Uno de los efectos de la impunidad ha sido la relativización de los hechos. Como las instituciones del Estado nunca han respaldado los trabajos de investigación sobre los crímenes de guerra y como casi nada de lo sucedido se ha reconocido ni evaluado oficialmente, ahora valen todas las interpretaciones, incluso la que consagra como héroe a uno de los principales promotores de los escuadrones de la muerte.

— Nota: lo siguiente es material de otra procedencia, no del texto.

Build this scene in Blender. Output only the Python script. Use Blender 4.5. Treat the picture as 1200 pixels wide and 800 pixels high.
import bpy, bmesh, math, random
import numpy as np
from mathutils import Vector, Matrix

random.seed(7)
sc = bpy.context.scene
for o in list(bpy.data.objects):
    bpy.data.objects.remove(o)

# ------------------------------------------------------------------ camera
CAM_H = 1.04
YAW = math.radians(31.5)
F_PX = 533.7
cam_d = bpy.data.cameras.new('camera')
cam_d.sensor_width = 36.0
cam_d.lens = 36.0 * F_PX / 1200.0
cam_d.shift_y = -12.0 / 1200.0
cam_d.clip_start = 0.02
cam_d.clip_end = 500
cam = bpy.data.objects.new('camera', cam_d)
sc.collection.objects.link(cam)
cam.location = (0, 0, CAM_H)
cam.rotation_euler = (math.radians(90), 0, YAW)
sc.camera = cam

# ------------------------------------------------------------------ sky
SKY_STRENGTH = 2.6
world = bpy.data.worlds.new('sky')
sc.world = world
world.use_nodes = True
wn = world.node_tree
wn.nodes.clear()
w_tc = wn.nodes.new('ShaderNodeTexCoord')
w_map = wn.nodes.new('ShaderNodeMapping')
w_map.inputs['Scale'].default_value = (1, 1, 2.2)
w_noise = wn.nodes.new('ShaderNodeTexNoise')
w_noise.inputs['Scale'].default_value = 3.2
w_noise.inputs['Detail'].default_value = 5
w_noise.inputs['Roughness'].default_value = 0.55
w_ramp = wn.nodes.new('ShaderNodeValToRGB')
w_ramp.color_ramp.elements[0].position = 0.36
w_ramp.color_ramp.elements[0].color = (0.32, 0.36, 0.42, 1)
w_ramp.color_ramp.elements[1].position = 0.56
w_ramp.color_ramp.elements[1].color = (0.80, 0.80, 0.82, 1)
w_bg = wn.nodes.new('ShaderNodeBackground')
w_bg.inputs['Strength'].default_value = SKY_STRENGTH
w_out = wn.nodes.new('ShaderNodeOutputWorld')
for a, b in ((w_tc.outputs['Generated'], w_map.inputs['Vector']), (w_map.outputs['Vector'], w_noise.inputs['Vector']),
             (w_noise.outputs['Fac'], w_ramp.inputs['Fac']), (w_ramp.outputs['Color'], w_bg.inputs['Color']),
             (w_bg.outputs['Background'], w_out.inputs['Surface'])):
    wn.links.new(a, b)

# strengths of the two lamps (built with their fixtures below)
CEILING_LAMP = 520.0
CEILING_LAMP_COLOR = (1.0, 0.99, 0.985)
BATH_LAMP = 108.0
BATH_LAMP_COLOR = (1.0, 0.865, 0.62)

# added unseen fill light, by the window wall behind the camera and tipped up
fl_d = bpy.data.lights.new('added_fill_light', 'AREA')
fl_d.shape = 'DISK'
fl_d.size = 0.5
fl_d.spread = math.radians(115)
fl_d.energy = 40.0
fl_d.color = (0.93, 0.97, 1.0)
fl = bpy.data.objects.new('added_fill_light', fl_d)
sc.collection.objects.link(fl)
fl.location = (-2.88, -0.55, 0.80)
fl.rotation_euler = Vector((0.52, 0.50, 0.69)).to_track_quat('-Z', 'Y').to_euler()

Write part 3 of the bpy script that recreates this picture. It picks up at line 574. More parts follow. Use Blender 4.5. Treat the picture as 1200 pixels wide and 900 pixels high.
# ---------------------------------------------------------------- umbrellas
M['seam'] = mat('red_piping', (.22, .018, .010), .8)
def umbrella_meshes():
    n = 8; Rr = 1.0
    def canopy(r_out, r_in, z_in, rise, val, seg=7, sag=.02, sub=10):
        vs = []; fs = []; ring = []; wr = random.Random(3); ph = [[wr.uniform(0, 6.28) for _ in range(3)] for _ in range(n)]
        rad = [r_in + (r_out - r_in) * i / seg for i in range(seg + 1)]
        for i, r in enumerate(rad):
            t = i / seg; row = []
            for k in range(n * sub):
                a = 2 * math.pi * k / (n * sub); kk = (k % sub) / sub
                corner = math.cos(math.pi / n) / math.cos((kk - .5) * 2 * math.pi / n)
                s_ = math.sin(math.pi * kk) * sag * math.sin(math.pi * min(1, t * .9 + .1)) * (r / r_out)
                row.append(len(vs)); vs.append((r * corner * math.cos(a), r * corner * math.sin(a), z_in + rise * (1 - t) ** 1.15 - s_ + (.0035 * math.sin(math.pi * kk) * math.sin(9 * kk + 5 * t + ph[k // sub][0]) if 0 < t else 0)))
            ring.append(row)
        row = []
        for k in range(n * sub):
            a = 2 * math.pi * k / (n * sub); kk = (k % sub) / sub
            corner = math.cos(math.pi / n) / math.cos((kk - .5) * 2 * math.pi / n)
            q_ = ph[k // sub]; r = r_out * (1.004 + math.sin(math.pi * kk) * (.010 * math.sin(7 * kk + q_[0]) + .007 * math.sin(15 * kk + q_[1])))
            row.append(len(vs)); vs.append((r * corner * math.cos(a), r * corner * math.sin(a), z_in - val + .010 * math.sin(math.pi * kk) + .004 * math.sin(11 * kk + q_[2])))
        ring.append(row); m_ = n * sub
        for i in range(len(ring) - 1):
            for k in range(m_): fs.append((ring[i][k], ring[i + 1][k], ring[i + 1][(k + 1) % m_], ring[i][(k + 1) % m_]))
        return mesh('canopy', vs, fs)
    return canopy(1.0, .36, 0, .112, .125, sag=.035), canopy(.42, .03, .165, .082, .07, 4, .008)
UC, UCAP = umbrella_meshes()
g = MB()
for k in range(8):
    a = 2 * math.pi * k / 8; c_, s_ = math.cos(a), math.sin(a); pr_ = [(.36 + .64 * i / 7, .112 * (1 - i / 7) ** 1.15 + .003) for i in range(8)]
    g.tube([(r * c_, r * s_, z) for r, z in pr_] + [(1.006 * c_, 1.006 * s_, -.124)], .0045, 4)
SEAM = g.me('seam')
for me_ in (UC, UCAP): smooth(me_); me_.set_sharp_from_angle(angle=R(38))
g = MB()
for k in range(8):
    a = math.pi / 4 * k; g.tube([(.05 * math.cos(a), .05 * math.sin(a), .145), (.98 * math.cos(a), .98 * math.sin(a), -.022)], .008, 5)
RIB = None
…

La misma impunidad ha contribuido a corroer el peso de ciertas pruebas que no deberían someterse al juego arbitrario de las interpretaciones. Podemos interpretar el significado de las osamentas infantiles que se encontraron en El Mozote, lo que no podemos negar es que las hubo y que cerca de ellas se descubrió munición del ejército. Extrajudicialmente, un antiguo soldado ha  reconocido que allí, en El Mozote, la tropa recibió la orden de matar a los niños ¿Podemos darle un trato de héroe al oficial que ordenó esa matanza? ¿Minimizamos lo que hizo para resaltar su figura? Un asesino de niños puede escapar de la justicia, pero no del castigo simbólico de la posteridad. Se puede ponderar, es cierto, pero ha de existir un castigo en el terreno del prestigio.

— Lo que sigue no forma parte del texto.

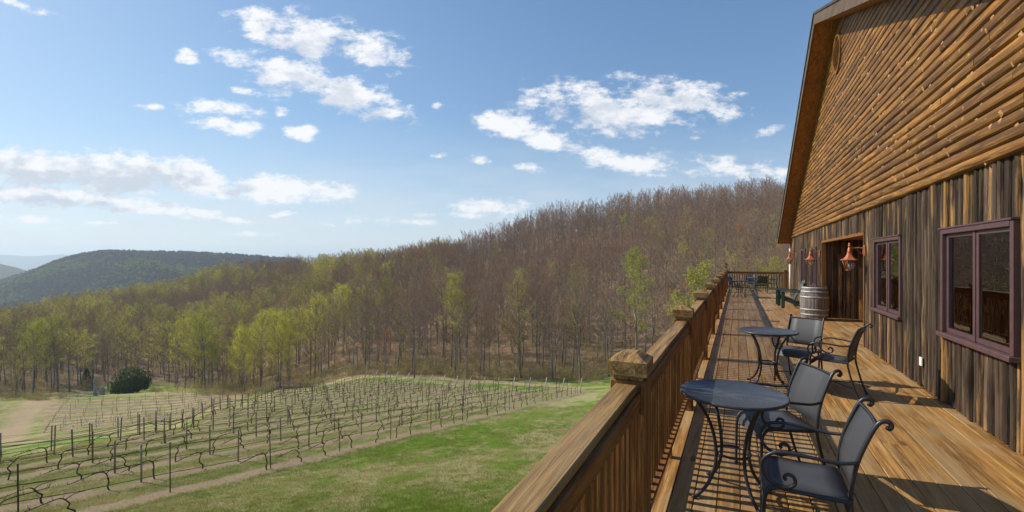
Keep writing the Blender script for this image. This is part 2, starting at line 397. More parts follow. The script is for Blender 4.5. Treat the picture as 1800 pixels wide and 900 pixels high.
M['vinebark'] = plain('vine_bark', (.075, .055, .043), .9, 0, .1, .4, 20)
M['postwood'] = bark('weathered_vineyard_post', (.17, .145, .12), (.36, .32, .27), 12)
M['palepost'] = bark('pale_end_post', (.36, .33, .29), (.52, .49, .44), 12)
M['steel'] = plain('rusty_steel_stake', (.055, .045, .042), .7, .3)
M['wire'] = plain('trellis_wire', (.07, .065, .06), .6, .5)
M['grass'] = leafmat('grass_blades', (.19, .25, .045), (.46, .39, .18), .35)
M['brush'] = leafmat('brush_twigs', (.24, .19, .11), (.40, .33, .17), .2)
# ------------------------------------------------------------------ deck
rnd = random.Random(7)
DX0, DY1 = -.70, 27.95
WX = 2.18                        # plane of the wall backing
ROOFY, APEX, SLOPE = 12.76, 7.20, .395
WY0, WY1 = 2.06, 23.46
REC0, REC1, RECZ, RECX = 10.6, 15.42, 2.17, 3.7
def build_deck():
    mb = MB(); pitch, w = .1445, .139
    def run(x0, x1, ya, yb):
        y = ya - rnd.uniform(0, 3.5)
        while y < yb:
            ln = rnd.choice((4.88, 6.1, 6.1)); a, b = max(y, ya), min(y + ln, yb)
            if b - a > .05:
                dz = rnd.uniform(-.0015, .0015)
                mb.box(x0, x1, a + .002, b - .002, -.032 + dz, dz, rnd.random(), bev=.0035)
            y += ln
    x = DX0
    while x < 2.14 - .02:
        run(x, x + w, -3, DY1); x += pitch
    while x < 6.5:
        if x + w < RECX: run(x, x + w, REC0 + .02, REC1 - .02)
        run(x, x + w, WY1 + .08, DY1); x += pitch
    tag(mb.build('deck', M['deck']), kind='structure')
    mb = MB()
    mb.box(DX0 - .002, DX0 + .045, -3, DY1, -.32, -.036, .3); mb.box(DX0, 6.5, DY1 - .05, DY1, -.32, -.04, .4)
    y = -2.9
    while y < DY1 - .1: mb.box(DX0 + .05, 2.1, y, y + .045, -.30, -.04, rnd.random()); y += .6
    for y in np.arange(-2.5, 28, 3.4):
        for xx in (-.5, ): mb.box(xx - .09, xx + .09, y, y + .18, -9, -.30, rnd.random())
    tag(mb.build('deck_frame', M['rail']), kind='structure')
build_deck()

# ------------------------------------------------------------------ railings
def post_at(parent, x, y, label=None):
    mb = MB(); h = .095
    mb.box(x - h, x + h, y - h, y + h, 0.001, .995, rnd.random(), bev=.006)
    p = mb.build('post', M['post'], parent)
    mb = MB()
    mb.box(x - h + .016, x + h - .016, y - h + .016, y + h - .016, .9955, 1.022, .4)
    c = .105; z0, z1, z2 = 1.0225, 1.098, 1.142; k = .036
    vs = [(x-c,y-c,z0),(x+c,y-c,z0),(x+c,y+c,z0),(x-c,y+c,z0),(x-c,y-c,z1),(x+c,y-c,z1),(x+c,y+c,z1),(x-c,y+c,z1),
          (x-k,y-k,z2),(x+k,y-k,z2),(x+k,y+k,z2),(x-k,y+k,z2)]
    fs = [(0,3,2,1),(0,1,5,4),(1,2,6,5),(2,3,7,6),(3,0,4,7),(4,5,9,8),(5,6,10,9),(6,7,11,10),(7,4,8,11),(8,9,10,11)]
    mb.add(vs, fs, rnd.random())
    mb.build('cap', M['raillog'], p)
    return p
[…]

La izquierda no se queda atrás: acaba de premiar con un puesto político a uno de los presuntos asesinos de Roque Dalton (en verdad, la izquierda ya hizo algo peor). La dilación del inevitable enfrentamiento con los hechos históricos ha terminado por producir lagunas éticas y epistemológicas en la cultura de la derecha y la izquierda salvadoreñas. Salir con la presunción de inocencia, para no enfrentarse a lo que pasó con Monseñor y Dalton, no deja de sonar triste y un tanto cínico a estas alturas.

No hago estas reflexiones desde el odio, no pido la cabeza de nadie. Me indigna nada más la falta de tacto, la soberbia, la zafiedad intelectual. Ya no se trata de exigir justicia, se trata de exigir un mínimo respeto a los familiares de quienes fueron vilmente asesinados. Si no se ha metido a los criminales de guerra en la cárcel, por lo menos que no se les rindan honores públicos ni se les premie con cargos en ninguna institución. Ahí que sigan libres, haciendo sus vidas, si eso favorece la convivencia política, pero que se sepa y se reconozca institucionalmente qué fue lo que hicieron para que la opinión pública los juzgue moralmente. Que los hayan amnistiado no significa que sean inocentes. Esto es lo mínimo que se puede pedir.